--- START OF Source material ---

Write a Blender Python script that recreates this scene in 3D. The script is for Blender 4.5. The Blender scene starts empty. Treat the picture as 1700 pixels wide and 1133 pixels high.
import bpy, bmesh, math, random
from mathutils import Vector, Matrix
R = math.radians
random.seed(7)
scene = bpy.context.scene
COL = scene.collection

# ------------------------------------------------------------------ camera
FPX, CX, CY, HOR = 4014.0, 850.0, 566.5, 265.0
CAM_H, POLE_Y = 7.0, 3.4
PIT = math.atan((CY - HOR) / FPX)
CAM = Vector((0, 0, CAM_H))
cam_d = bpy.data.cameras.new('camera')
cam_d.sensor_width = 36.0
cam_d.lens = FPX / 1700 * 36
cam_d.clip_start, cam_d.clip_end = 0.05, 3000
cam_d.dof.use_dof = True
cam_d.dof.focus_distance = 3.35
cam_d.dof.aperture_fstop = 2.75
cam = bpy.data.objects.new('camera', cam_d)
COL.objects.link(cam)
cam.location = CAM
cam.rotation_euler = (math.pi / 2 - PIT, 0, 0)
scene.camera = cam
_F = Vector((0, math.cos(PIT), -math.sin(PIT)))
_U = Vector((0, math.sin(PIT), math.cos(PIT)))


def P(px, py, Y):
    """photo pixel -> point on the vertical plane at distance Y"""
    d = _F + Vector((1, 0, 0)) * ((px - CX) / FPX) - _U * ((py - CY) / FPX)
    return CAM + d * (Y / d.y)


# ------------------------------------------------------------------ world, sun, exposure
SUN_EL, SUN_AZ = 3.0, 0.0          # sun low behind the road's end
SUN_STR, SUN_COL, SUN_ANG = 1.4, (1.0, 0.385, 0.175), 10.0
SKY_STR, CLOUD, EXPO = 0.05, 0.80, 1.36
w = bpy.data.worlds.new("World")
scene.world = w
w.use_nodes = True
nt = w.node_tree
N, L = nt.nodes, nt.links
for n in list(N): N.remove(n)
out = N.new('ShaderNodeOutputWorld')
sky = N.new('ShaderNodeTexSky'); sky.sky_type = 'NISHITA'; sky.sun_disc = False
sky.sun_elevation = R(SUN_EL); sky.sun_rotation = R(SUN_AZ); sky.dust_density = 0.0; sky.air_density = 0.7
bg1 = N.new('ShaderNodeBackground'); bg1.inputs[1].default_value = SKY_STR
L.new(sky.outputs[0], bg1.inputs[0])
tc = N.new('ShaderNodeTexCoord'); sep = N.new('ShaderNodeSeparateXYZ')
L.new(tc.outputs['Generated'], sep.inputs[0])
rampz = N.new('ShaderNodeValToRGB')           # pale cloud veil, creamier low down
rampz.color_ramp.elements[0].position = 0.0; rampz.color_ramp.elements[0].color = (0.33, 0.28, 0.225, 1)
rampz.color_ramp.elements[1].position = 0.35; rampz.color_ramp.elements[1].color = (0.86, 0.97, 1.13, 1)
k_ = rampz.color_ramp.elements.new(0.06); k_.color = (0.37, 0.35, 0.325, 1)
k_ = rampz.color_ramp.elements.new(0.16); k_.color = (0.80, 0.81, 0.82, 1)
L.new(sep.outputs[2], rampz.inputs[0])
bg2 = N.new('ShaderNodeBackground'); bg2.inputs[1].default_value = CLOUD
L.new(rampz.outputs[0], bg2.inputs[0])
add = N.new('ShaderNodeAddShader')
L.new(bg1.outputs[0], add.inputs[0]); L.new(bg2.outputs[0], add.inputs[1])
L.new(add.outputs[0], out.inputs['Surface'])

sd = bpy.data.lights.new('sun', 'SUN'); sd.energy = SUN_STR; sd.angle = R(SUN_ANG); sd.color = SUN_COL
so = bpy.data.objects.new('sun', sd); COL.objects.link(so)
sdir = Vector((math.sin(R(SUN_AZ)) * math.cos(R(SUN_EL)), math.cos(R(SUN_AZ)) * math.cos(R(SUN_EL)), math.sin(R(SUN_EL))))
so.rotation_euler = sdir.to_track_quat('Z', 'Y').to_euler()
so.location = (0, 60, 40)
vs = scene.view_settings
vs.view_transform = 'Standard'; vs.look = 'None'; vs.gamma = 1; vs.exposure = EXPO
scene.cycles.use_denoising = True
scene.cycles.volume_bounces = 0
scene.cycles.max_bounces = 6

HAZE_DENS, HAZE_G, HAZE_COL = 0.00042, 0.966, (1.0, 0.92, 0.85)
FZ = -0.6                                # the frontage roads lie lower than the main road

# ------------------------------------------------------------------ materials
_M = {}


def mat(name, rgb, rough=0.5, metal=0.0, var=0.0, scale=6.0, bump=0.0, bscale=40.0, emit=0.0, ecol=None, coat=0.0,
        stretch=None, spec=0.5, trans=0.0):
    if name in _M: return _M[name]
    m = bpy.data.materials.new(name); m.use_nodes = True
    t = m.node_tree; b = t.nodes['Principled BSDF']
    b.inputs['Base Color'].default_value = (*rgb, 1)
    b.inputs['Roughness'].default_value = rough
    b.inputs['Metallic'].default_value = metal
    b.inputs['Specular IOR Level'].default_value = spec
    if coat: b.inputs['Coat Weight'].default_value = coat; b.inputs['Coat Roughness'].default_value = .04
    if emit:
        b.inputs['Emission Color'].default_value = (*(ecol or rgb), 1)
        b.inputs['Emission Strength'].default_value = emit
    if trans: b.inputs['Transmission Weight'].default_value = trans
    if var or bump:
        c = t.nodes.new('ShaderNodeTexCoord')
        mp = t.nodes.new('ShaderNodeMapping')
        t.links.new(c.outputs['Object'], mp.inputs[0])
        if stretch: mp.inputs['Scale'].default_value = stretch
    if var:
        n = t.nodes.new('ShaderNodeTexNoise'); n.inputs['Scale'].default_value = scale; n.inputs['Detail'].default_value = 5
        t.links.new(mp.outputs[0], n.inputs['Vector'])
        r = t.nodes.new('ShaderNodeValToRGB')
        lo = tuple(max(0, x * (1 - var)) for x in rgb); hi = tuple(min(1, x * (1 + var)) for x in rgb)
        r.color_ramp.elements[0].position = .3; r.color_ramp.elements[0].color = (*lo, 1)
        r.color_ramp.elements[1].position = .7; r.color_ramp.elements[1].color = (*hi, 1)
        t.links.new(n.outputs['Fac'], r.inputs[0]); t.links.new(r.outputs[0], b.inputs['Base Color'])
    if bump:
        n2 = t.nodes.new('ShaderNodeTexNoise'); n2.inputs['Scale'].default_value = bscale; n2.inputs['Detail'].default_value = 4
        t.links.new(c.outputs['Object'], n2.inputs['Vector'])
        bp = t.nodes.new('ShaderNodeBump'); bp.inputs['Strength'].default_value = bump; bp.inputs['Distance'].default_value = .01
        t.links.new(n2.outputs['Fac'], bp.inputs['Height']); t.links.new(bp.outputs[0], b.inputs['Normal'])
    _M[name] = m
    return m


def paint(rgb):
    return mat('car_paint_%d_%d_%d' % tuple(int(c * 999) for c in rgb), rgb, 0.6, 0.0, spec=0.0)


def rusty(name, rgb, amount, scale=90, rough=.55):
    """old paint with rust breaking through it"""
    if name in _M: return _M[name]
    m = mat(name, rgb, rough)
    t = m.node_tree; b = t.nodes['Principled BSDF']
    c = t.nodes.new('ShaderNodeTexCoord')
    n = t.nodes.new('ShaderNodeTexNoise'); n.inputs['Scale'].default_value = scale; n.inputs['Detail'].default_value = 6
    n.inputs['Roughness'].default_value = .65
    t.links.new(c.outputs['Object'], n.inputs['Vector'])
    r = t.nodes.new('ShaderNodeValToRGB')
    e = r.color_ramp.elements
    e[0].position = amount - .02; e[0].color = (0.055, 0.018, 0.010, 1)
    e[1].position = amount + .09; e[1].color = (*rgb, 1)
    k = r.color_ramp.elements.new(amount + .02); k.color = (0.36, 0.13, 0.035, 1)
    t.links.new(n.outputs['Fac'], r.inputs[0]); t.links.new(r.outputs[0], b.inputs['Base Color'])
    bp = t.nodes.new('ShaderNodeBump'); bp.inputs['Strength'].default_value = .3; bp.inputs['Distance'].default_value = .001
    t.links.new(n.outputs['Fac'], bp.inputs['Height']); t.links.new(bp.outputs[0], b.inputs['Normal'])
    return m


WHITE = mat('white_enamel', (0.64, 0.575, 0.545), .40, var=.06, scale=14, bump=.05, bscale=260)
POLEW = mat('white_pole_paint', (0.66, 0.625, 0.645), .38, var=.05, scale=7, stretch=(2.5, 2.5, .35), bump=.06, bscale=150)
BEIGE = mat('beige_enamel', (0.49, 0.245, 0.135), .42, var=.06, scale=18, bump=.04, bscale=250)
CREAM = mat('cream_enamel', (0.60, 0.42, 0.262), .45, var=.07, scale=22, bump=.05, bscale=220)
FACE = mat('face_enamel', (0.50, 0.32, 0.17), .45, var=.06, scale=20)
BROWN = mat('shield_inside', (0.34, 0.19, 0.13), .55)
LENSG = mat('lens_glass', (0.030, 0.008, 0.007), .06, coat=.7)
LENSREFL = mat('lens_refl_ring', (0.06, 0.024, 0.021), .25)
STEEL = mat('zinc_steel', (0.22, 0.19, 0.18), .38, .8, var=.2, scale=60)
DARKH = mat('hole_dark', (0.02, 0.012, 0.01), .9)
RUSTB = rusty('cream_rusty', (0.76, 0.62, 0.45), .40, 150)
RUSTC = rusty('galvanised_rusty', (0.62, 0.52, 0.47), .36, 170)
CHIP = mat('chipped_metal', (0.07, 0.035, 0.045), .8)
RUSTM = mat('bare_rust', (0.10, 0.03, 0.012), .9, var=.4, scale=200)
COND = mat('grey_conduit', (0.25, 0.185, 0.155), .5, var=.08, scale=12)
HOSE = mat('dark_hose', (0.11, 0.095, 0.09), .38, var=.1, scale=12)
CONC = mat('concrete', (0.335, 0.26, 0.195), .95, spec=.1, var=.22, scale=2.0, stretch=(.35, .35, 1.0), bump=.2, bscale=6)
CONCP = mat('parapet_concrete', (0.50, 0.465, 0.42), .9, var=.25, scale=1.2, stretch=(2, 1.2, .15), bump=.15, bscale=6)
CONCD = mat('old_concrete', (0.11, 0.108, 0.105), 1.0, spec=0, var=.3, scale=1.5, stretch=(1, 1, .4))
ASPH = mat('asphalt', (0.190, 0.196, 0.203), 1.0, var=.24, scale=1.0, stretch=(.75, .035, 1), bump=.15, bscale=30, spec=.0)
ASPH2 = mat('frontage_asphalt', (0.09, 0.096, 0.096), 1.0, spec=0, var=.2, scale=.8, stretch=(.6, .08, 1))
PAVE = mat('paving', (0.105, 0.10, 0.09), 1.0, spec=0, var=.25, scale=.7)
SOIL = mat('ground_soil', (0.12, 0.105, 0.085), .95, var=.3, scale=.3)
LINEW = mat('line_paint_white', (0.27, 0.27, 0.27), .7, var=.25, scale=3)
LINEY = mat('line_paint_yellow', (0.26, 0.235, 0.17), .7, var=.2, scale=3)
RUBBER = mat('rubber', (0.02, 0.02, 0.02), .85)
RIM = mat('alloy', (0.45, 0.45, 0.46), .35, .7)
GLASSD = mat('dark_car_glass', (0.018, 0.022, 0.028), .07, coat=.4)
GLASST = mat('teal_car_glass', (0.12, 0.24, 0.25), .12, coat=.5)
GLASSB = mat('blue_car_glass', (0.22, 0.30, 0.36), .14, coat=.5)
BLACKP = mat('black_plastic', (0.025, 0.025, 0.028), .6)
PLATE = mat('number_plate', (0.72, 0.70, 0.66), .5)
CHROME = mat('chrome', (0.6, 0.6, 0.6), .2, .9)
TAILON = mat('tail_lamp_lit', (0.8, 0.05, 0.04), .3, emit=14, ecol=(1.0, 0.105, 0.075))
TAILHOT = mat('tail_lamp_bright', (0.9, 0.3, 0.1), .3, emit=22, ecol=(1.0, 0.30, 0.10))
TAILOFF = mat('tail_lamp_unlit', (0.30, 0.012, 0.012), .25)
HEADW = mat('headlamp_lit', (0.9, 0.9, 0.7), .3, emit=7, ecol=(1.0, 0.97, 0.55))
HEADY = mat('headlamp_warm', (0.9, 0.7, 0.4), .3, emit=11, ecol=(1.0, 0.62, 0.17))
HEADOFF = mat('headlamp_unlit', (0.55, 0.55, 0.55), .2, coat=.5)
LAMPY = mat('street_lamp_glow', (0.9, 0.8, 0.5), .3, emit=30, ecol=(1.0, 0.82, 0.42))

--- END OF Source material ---

*Your task:* From the line containing "spec=0, var=.25, scale=.7)" down to the final line of the data, write out every line exactly; both the first and last of these belong in your answer, and nothing else does.

*Task solution:*
PAVE = mat('paving', (0.105, 0.10, 0.09), 1.0, spec=0, var=.25, scale=.7)
SOIL = mat('ground_soil', (0.12, 0.105, 0.085), .95, var=.3, scale=.3)
LINEW = mat('line_paint_white', (0.27, 0.27, 0.27), .7, var=.25, scale=3)
LINEY = mat('line_paint_yellow', (0.26, 0.235, 0.17), .7, var=.2, scale=3)
RUBBER = mat('rubber', (0.02, 0.02, 0.02), .85)
RIM = mat('alloy', (0.45, 0.45, 0.46), .35, .7)
GLASSD = mat('dark_car_glass', (0.018, 0.022, 0.028), .07, coat=.4)
GLASST = mat('teal_car_glass', (0.12, 0.24, 0.25), .12, coat=.5)
GLASSB = mat('blue_car_glass', (0.22, 0.30, 0.36), .14, coat=.5)
BLACKP = mat('black_plastic', (0.025, 0.025, 0.028), .6)
PLATE = mat('number_plate', (0.72, 0.70, 0.66), .5)
CHROME = mat('chrome', (0.6, 0.6, 0.6), .2, .9)
TAILON = mat('tail_lamp_lit', (0.8, 0.05, 0.04), .3, emit=14, ecol=(1.0, 0.105, 0.075))
TAILHOT = mat('tail_lamp_bright', (0.9, 0.3, 0.1), .3, emit=22, ecol=(1.0, 0.30, 0.10))
TAILOFF = mat('tail_lamp_unlit', (0.30, 0.012, 0.012), .25)
HEADW = mat('headlamp_lit', (0.9, 0.9, 0.7), .3, emit=7, ecol=(1.0, 0.97, 0.55))
HEADY = mat('headlamp_warm', (0.9, 0.7, 0.4), .3, emit=11, ecol=(1.0, 0.62, 0.17))
HEADOFF = mat('headlamp_unlit', (0.55, 0.55, 0.55), .2, coat=.5)
LAMPY = mat('street_lamp_glow', (0.9, 0.8, 0.5), .3, emit=30, ecol=(1.0, 0.82, 0.42))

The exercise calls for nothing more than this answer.